**Supplied material**
-------

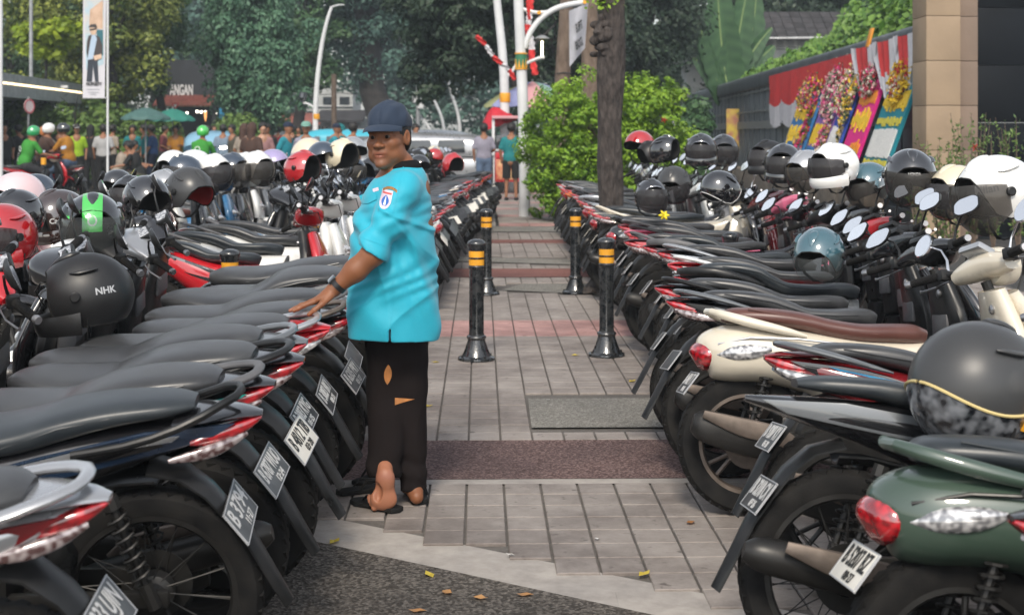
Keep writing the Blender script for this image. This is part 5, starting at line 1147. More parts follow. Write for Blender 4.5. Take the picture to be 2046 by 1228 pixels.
# ================================================================== the parked rows
import itertools
LG, RG, BG = 'motorcycles parked in the left row', 'motorcycles parked in the right row', 'motorcycles parked in the outer left row'
PN = {'paint_black': 'black', 'paint_grey': 'grey', 'paint_white': 'white', 'paint_cream': 'cream', 'paint_red': 'red', 'paint_dark_red': 'dark red', 'paint_silver': 'silver', 'paint_green': 'dull green', 'paint_blue': 'blue', 'paint_teal': 'teal', 'paint_pink': 'pink', 'paint_maroon': 'maroon', 'paint_navy': 'navy'}
def leftX(d): return -.87 if d < 13 else -.87+(d-13)*.017
def rightX(d): return .93 if d < 7 else (1.09+.04*math.sin(d*1.7) if d < 12 else 1.00-(d-12)*.012)
near_left = [
 (2.97, 'scooter', dict(PAINT='paint_silver', PAINT2='paint_dark_red', RAIL='paint_silver', PLATE='plate_grey', INDIC='lens_smoke'), ('B 3333 UJN', '10·26'), 'silver tailed scooter at the bottom left corner with a worn grey plate', -.12, 2),
 (3.80, 'underbone', dict(PAINT='paint_black', PAINT2='paint_navy', RAIL='plastic', SEAT='seat_blue', INDIC='lens_smoke', PLATE='plate_grey'), ('B 3794', '11·27'), 'black motorcycle with long dark seat and navy side panel, second from the left front', -.01, 5),
 (4.28, 'scooter', dict(PAINT='paint_black', PAINT2='paint_teal', STRIPE='paint_teal', PLATE='plate_grey', INDIC='lens_smoke'), ('B 6787 WUO', '12·24'), 'black scooter with teal side panel and a blue sticker by its plate', .00, 0),
 (4.68, 'scooter', dict(PAINT='paint_black', RAIL='plastic', PLATE='plate_white'), ('B 4812 TIB', '03·28'), 'black scooter with thick dark grab rail and white plate in the left row', .03, -2),
 (5.05, 'scooter', dict(PAINT='paint_grey', RAIL='paint_grey', SEAT='seat_black', PLATE='plate_black'), ('B 3083 KYG', '06·25'), 'grey scooter right before the red tailed one in the left row', -.02, 0),
 (5.50, 'scooter', dict(PAINT='paint_red', PAINT2='paint_red', RAIL='paint_silver', PLATE='plate_black', INDIC='lens_clear'), ('B 3083 BKY', '08·25'), 'black seated scooter with a bright red tail beside the man', .00, 3),
 (5.98, 'scooter', dict(PAINT='paint_black', RAIL='steel_brown', PLATE='plate_black'), ('B 6205 PRY', '05·27'), 'black scooter whose seat the man rests his hand on', .06, -3),
 (6.45, 'scooter', dict(PAINT='paint_white', PAINT2='plastic', RAIL='plastic_grey'), None, 'white sided scooter just past the one the man touches', 0, 2),
 (6.92, 'maxi', dict(PAINT='paint_black'), None, 'big black maxi scooter behind the man\'s wrist', .03, 0),
 (7.42, 'scooter', dict(PAINT='paint_silver', PAINT2='plastic_grey'), None, 'silver scooter by the sunken yellow banded bollard', 0, 3),
 (8.0, 'retro', dict(PAINT='paint_black', PAINT2='chrome'), None, 'rounded black scooter beyond the sunken bollard', 0, -2)]
near_right = [
 (2.62, 'scooter', dict(PAINT='paint_black', PAINT2='paint_dark_red', RAIL='plastic', STRIPE='paint_silver'), None, 'dark red and black scooter cut by the bottom right corner', .27, 0),
 (3.22, 'retro', dict(PAINT='paint_green', PAINT2='plastic', SEAT='seat_blue', PLATE='plate_white', RIM='alloy_dark', INDIC='lens_clear'), ('B 5207 BZ', '08·27'), 'dull green rounded scooter with red tail lenses at the lower right', .09, 0),
 (3.86, 'underbone', dict(PAINT='paint_black', PAINT2='paint_grey', RAIL='plastic', PLATE='plate_black', SEAT='seat_blue', SKIP=('tail_light', 'indicator', 'tail_cover', 'stripe', 'grab_rail')), ('B 3218 CX', '07·26'), 'black motorcycle with a crooked plate ending in CX', -.02, 0),
 (4.62, 'scooter', dict(PAINT='paint_dark_red', PAINT2='paint_black', STRIPE='sticker_blue', RAIL='paint_grey', PLATE='plate_grey', INDIC='lens_clear', HEAT='steel_brown'), ('B 9207 KY', '05·28'), 'dark red and black scooter carrying the grey helmet with gold trim', .15, 0),
 (5.60, 'retro', dict(PAINT='paint_cream', PAINT2='paint_silver', SEAT='seat_brown', RIM='steel_brown', PLATE='plate_black', INDIC='lens_smoke', HCOVER='paint_cream', INNER='paint_cream', DASH='paint_silver', MIRH='chrome'), ('B 4021 TT', '10·25'), 'cream rounded scooter with a long brown seat', 0, 0),
 (6.22, 'scooter', dict(PAINT='paint_black', RAIL='paint_grey'), None, 'black scooter with a quilted seat behind the cream one', 0, 2),
 (6.80, 'scooter', dict(PAINT='paint_black', STRIPE='paint_white', RAIL='plastic'), None, 'black scooter with white stripe, third past the cream one', 0, -2),
 (7.35, 'maxi', dict(PAINT='paint_grey', SEAT='seat_blue', RAIL='plastic'), None, 'grey maxi scooter with a wide dark blue seat in the right row', 0, 2),
 (7.95, 'scooter', dict(PAINT='paint_red', PAINT2='paint_white', INDIC='lens_clear', RAIL='paint_white'), None, 'red and white tailed scooter beyond the front right bollard', 0, 0),
 (8.55, 'scooter', dict(PAINT='paint_black', PAINT2='paint_silver', RAIL='paint_silver'), None, 'black scooter with silver grab rail level with the front right bollard', 0, -3),
 (9.15, 'maxi', dict(PAINT='paint_black', PAINT2='paint_dark_red', SEAT='seat_blue'), None, 'black and dark red maxi scooter with broad seat by the half sunk bollard', 0, 0),
 (9.75, 'underbone', dict(PAINT='paint_black', PAINT2='paint_red'), None, 'black underbone motorcycle with red side stripe in the right row', 0, 2),
 (10.35, 'scooter', dict(PAINT='paint_pink', PAINT2='paint_pink', RAIL='plastic', INDIC='lens_red'), None, 'bright pink tailed scooter between bollard and tree trunk', .02, 0),
 (10.95, 'scooter', dict(PAINT='paint_maroon', INDIC='lens_clear'), None, 'maroon scooter just behind the pink one', .0, 0)]
mk_black = ['paint_black']*7
def bike_label(col, st, side, n): return '%s %s, %s from the camera in the %s' % (col, {'scooter': 'scooter', 'retro': 'rounded scooter', 'maxi': 'maxi scooter', 'underbone': 'underbone motorcycle'}[st], ORD[n], side)
ROWPOS = {'L': [], 'R': [], 'B': []}
rb = random.Random(11)
for i, (d, st, cfg, pl, lab, dy, yw) in enumerate(near_left):
    place_bike(st, leftX(d)+dy-.07, d, PI+R(yw), 8, cfg, lab, LG, plate=pl); ROWPOS['L'].append((leftX(d)+dy, d, -1))
for i, (d, st, cfg, pl, lab, dy, yw) in enumerate(near_right):
    place_bike(st, rightX(d)+dy, d, R(yw), 8, cfg, lab, RG, plate=pl); ROWPOS['R'].append((rightX(d)+dy, d, 1))
# three that face the other way beyond the near group
turned = [(9.35, 'scooter', dict(PAINT='paint_red', PAINT2='paint_black', STRIPE='paint_silver', SEAT='seat_blue'), 'black scooter with red and silver flank facing right, left of the man'),
          (9.95, 'scooter', dict(PAINT='paint_white', PAINT2='paint_silver', SEAT='seat_blue', INNER='paint_white'), 'white scooter facing right near the sunken bollard head'),
          (10.6, 'scooter', dict(PAINT='paint_white', INNER='paint_silver'), 'white fronted scooter under the red speckled helmet'),
          (11.3, 'underbone', dict(PAINT='paint_silver', PAINT2='paint_blue'), 'silver and blue motorcycle facing right beside the white scooters')]
for i, (d, st, cfg, lab) in enumerate(turned): place_bike(st, -2.35+.04*i, d, R(-4), 8, cfg, lab, 'motorcycles turned the other way in the left row')
pal = ['paint_black', 'paint_black', 'paint_black', 'paint_red', 'paint_white', 'paint_silver', 'paint_black', 'paint_dark_red', 'paint_grey', 'paint_black', 'paint_blue', 'paint_cream', 'paint_maroon', 'paint_black']
sty = ['scooter', 'scooter', 'maxi', 'scooter', 'underbone', 'retro', 'scooter']
def fill_row(code, side, d0, d1, step, xf, yaw, group, n0):
    d = d0; n = n0
    while d < d1:
        st = rb.choice(sty); c = rb.choice(pal); c2 = rb.choice(['plastic', c, 'paint_black', 'paint_silver', 'paint_white', 'paint_red', 'paint_dark_red'])
        cfg = dict(PAINT=c, PAINT2=c2, RAIL=rb.choice(['plastic', 'plastic_grey', 'paint_silver', c]), SEAT=rb.choice(['seat_black', 'seat_blue', 'seat_black', 'seat_brown' if rb.random() < .3 else 'seat_blue']), INDIC=rb.choice(['lens_smoke', 'lens_clear', 'lens_amber']), STRIPE=rb.choice(['paint_silver', 'paint_red', 'paint_white', c]), PLATE=rb.choice(['plate_black', 'plate_grey', 'plate_black', 'plate_white']), INNER=rb.choice(['plastic', 'plastic', c]), MIRH=rb.choice(['plastic', 'plastic', 'chrome']))
        x = xf(d)+rb.uniform(-.05, .05)
        place_bike(st, x, d, yaw+R(rb.uniform(-4, 4)), rb.uniform(6, 10), cfg, bike_label(PN[c], st, side, min(n, len(ORD)-1)), group, far=d > 12.5)
        ROWPOS[code].append((x, d, 1 if abs(yaw) < 1 else -1)); d += step*rb.uniform(.92, 1.1)*(1+.008*d*0); n += 1
fill_row('L', 'left row', 12.0, 15.6, .44, leftX, PI, LG, 15)
fill_row('L', 'far slanted part of the left row', 15.8, 26.0, .38, lambda d: leftX(d)-.05+.02*(d-15), R(138), LG, 0)
fill_row('R', 'right row', 11.55, 21.5, .52, rightX, 0, RG, 14)
fill_row('B', 'outer left row', 8.2, 21.0, .62, lambda d: -4.15+.03*(d-8), 0, BG, 0)
# ------------------------------------------------------------------ helmets on mirrors, hooks and seats
def H(kind, x, y, d, rot, cfg, label, side, sc=1.0, text=None, far=False):
    p = pd(x, y, d); place_helmet(kind, p, tuple(R(a) for a in rot), cfg, label, 'helmets left on the %s motorcycles' % side, far, sc, text)
def sh(k, **kw): d = dict(SHELL='helmet_'+k); d.update(kw); return d
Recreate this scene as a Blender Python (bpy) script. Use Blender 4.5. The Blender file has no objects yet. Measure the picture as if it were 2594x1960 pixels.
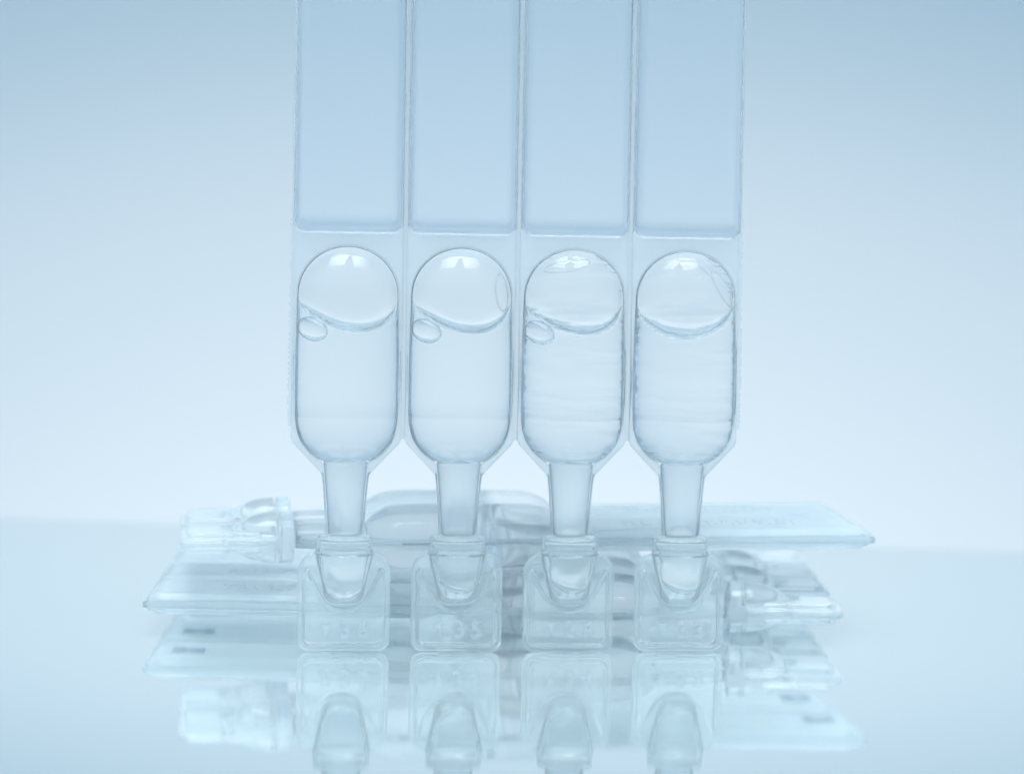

-------

**What you are asked to do**
Identify and list each line with the word "script".

**Exercise output**
Keep writing the Blender script for this image. This is part 5, starting at line 1147. More parts follow. Write for Blender 4.5. Take the picture to be 2046 by 1228 pixels.
Recreate this scene as a Blender Python (bpy) script. Use Blender 4.5. The Blender file has no objects yet. Measure the picture as if it were 2594x1960 pixels.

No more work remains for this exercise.